Small bands of elite American Special Operations forces have been operating with increased intensity for several weeks in Kandahar, southern Afghanistan's largest city, picking up or picking off insurgent leaders to weaken the Taliban in advance of major operations, senior administration and military officials say.
The looming battle for the spiritual home of the Taliban is shaping up as the pivotal test of President Obama's Afghanistan strategy, ... It will follow a first offensive, into the hamlet of Marja, that is showing mixed results. ... Two months after the Marja offensive, Afghan officials acknowledge that the Taliban have in some ways retaken the momentum there, ... "If you are planning for operations in Kandahar, you must show success in Marja. You have to be able to point to something. Now you don't have a good example to point to there."

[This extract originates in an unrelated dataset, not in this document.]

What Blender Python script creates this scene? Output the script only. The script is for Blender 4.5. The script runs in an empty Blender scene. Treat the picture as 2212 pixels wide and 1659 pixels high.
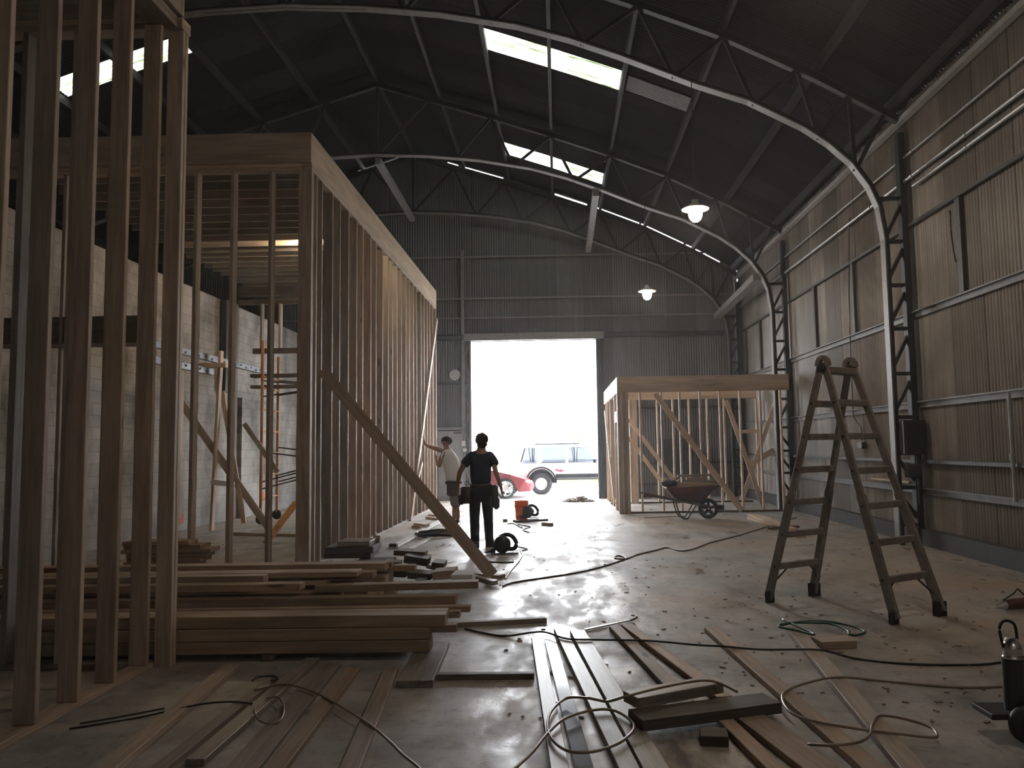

The question is whether military force, softened with appeals to the local populace, can overcome a culture built on distrust of outsiders, including foreign forces and even neighboring tribes.
"Large numbers of insurgent leadership based in and around Kandahar have been captured or killed," said one senior American military officer ... But, he acknowledged, "it's still a contested battle space."
Stepped up bombings and attacks against foreign contractors, moderate religious leaders and public officials are viewed as proof that Taliban insurgents are trying to send a message to Afghan tribal leaders not to cooperate with the American offensive. Last Monday night, gunmen killed Azizullah Yarmal, the deputy mayor of Kandahar, as he prayed in a mosque in the city.
American and NATO officials are not eager to speak publicly about one of their biggest challenges: the effect of the continued presence of Ahmed Wali Karzai, the Afghan president's brother and head of the Kandahar provincial council, whose suspected links with drug dealers and insurgents have prompted some Western officials to say that corruption and governance problems have led locals to be more accepting of the Taliban.
... Rather than civil assistance, many residents fear only military action. Already in Kandahar, many locals view Afghan and NATO checkpoints and convoys as great a danger on the roads as Taliban bombs and checkpoints.
"Instead of bringing people close to the government," cautioned Haji Mukhtar, a Kandahar Provincial Council member, more combat "will cause people to stay further from the government and hate the foreigners more."
... an increase in operations will put more residents in the crossfire. ... Recent episodes of civilian casualties, including an attack on a bus, have undermined trust for NATO operations".
- The NY Times puts it mildly, as it has for nearly nine years of reporting on the Afghan reaction to the U.S./ NATO war of occupation.